October 8, 2008 New Video: Kanye West – Love Lockdown

We finally get a chance to watch Kanye West’s new music video for his current single “Love Lockdown” from his upcoming 808’s & Heartbreaks album. However, was it all that you were hoping for?

10 Comments

  • that video was more like WHAT THE FUCK?….what was the concept..i dont get it..and the song..im not even sure i like…NEXT!

  • I LOVE it! It makes me want to see it again. I am so glad somebody let go of the money, cars, and whores formula for once! All the other videos look alike,same girls sometimes too. Can we do something different. Kudos Kanye!!!

  • love the song and love the video even tho i cannot STAND kanye. his arrogance is more than i can bear.

  • I love this song…

  • Not really feeling the video but I love the song though.

  • Hey B,

    I just wanted to come out and say that I found Kanye’s video to be an ignorant, shallow, and shameless objectification of the black body. As someone earlier pointed it out, it wasn’t the blatant degradation of females and promotion of bling culture that we’re used to, but objectification and marginalization were definitely still at work here.

    Kanye may have sought to return to some sort of Afro-centric aesthetic, or even to diversify the representations of blackness propagated in mass-consumed media, but all he did instead was engage the classic stereotypes of ‘African as tribal and threatening,’ or ‘black female as paradigm of exotic but primitive beauty’ and ‘black male as primitive, threatening, and beastly.’

    There are authentic ways to be Afrocentric, and to do so in a visionary, envelope-pushing fashion, and then there are superficial, stereotypical, and entirely more-of-the-same ways to pretend and imitate what a meaningful, very personal Afrocentrism looks like.

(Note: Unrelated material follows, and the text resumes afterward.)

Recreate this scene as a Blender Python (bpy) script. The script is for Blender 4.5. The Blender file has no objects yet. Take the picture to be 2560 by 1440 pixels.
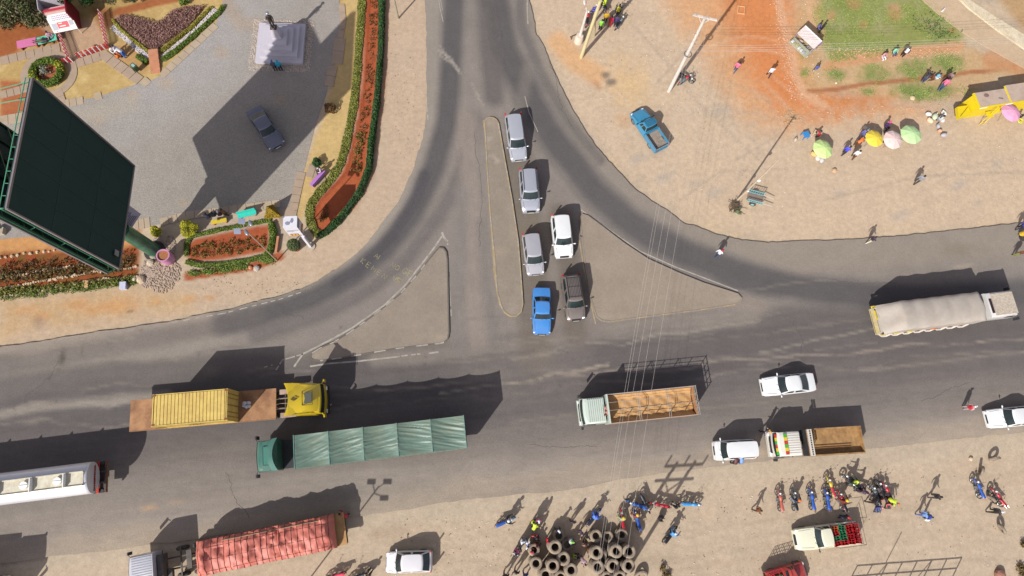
import bpy, bmesh, math, random
import numpy as np
from math import sin, cos, tan, atan2, pi, radians, hypot, sqrt
from mathutils import Vector, Matrix
import mathutils
random.seed(7); rng = np.random.default_rng(11)
SC = bpy.context.scene
# ---------------------------------------------------------------- camera, sky, sun, exposure
CAM_H = 57.5; FPX = 1616.6
CR = np.array([0.99831935, 0., 0.05795227]); CU = np.array([-0.01474213, 0.96710331, 0.25395642]); CF = np.array([0.05604584, 0.25438395, -0.96547795])
cd = bpy.data.cameras.new('camera'); cam = bpy.data.objects.new('camera', cd); SC.collection.objects.link(cam)
cam.matrix_world = Matrix(((CR[0], CU[0], -CF[0], 0), (CR[1], CU[1], -CF[1], 0), (CR[2], CU[2], -CF[2], CAM_H), (0, 0, 0, 1)))
cd.sensor_width = 36; cd.lens = FPX/2560*36; cd.clip_end = 2000; cd.clip_start = .5
SC.camera = cam
SUN_AZ = radians(36.03); SUN_EL = radians(37.5)          # shadows fall towards (sin az, cos az)
W = bpy.data.worlds.new('World'); SC.world = W; W.use_nodes = True
nt = W.node_tree; sky = nt.nodes.new('ShaderNodeTexSky'); sky.sky_type = 'NISHITA'; sky.sun_disc = False
sky.sun_elevation = SUN_EL; sky.sun_rotation = SUN_AZ + pi
hs = nt.nodes.new('ShaderNodeHueSaturation'); hs.inputs['Saturation'].default_value = .45; nt.links.new(sky.outputs[0], hs.inputs['Color'])
wm = nt.nodes.new('ShaderNodeMix'); wm.data_type = 'RGBA'; wm.blend_type = 'MULTIPLY'; wm.inputs[0].default_value = 1; wm.inputs[7].default_value = (1.02, .95, 1.0, 1); nt.links.new(hs.outputs[0], wm.inputs[6])
nt.links.new(wm.outputs[2], nt.nodes['Background'].inputs[0]); nt.nodes['Background'].inputs[1].default_value = 0.112
sd = bpy.data.lights.new('sun', 'SUN'); sd.energy = 4.3; sd.angle = radians(.5); sd.color = (1, .985, .945)
sun = bpy.data.objects.new('sun', sd); SC.collection.objects.link(sun)
tosun = Vector((-sin(SUN_AZ)*cos(SUN_EL), -cos(SUN_AZ)*cos(SUN_EL), sin(SUN_EL)))
sun.rotation_euler = tosun.to_track_quat('Z', 'Y').to_euler(); sun.location = tosun*80
SC.view_settings.view_transform = 'Standard'; SC.view_settings.look = 'None'; SC.view_settings.exposure = 0.57
# ---------------------------------------------------------------- surveying: a point of the plan to a place on the ground
def G(px, py, z=0.):
    d = CF + CR*((px-1280)/FPX) + CU*((720-py)/FPX)
    k = (z-CAM_H)/d[2]
    return Vector((d[0]*k, d[1]*k, z))
def PXarr(X, Y, z=0.):
    dx, dy, dz = X, Y, z-CAM_H
    w = dx*CF[0]+dy*CF[1]+dz*CF[2]
    return 1280+FPX*(dx*CR[0]+dy*CR[1]+dz*CR[2])/w, 720-FPX*(dx*CU[0]+dy*CU[1]+dz*CU[2])/w
def height_of(base, top):
    g = G(*base); best = (1e9, 0)
    for i in range(1, 300):
        z = i*.1; a, b = PXarr(g.x, g.y, z); e = hypot(a-top[0], b-top[1])
        if e < best[0]: best = (e, z)
    return best[1]
ZR = .15            # the road surface stands this far above the dirt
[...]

    I think Kanye offered us an example of the latter with this video, which is sad and disappointing. Where others might see genius, I see someone trying to “keep us guessing” for the sake of satisfying his own narcissistic self-absorption, all the while failing to imbue some deeper meaning and *real* vision in his work. And I’m not hating too much, because I’m thankful that we have anyone even *trying* to do something different. I just wish he would really try, not just sort of half-ass his way through a performance and show of being ‘an visionary black artist.’

    Kanye is just more of the same dressed up with a shallow attempt at dynamism and vision.

    But B, baby, you be the muthafuckin best! Much love!

    -Alyosha :)

  • ^^ Well said Alyosha.
    I second that.

  • Maybe YOU see black men dressed in traditional african garme as “primitive, threatening, and beastly.” Also, The female body is beautiful, it sexualized in American culture, especially if it’s a black woman. People see naked or nearly naked black women and overeact

  • @browngirl411

    No, it’s not that simple, browngirl411. For you or for me as individuals, our viewing experience can be one thing, true, but all of those images, all of what you’re viewing is not happening within a vacuum–it has a context and there’s background to it. Think about it. Barack Obama is just a man, and like any other woman or man, he is but an individual human being that is truly unique and with a highly unique experience. But he is not viewed as such by American society. On the contrary, he is a black man, contextualized by black America, and every portroyal, every analysis, every perspective on him invariably gets filtered through that lens.

    Similarly so with the image of, say, a hypersexualized black female body or a belligerent, primitive black male figure. Historically, the black male has been kept down in many ways, and one of the most insidious ways has been to construct of an idea of Africa and African-heritaged inviduals as primitive, beastly, dangerous–’less than human.’

    And while I have neither the time nor the patience to school you on the many ways in which this history is apparent in past and present times, I’m sure you are familiar with at least some of them. When these images are broadcast in our society, therefore, the subtle but real influence of this history shapes an audience’s reception of those images. ESPECIALLY if you’re talking about a predominantly white audience, and ESPECIALLY within the United States.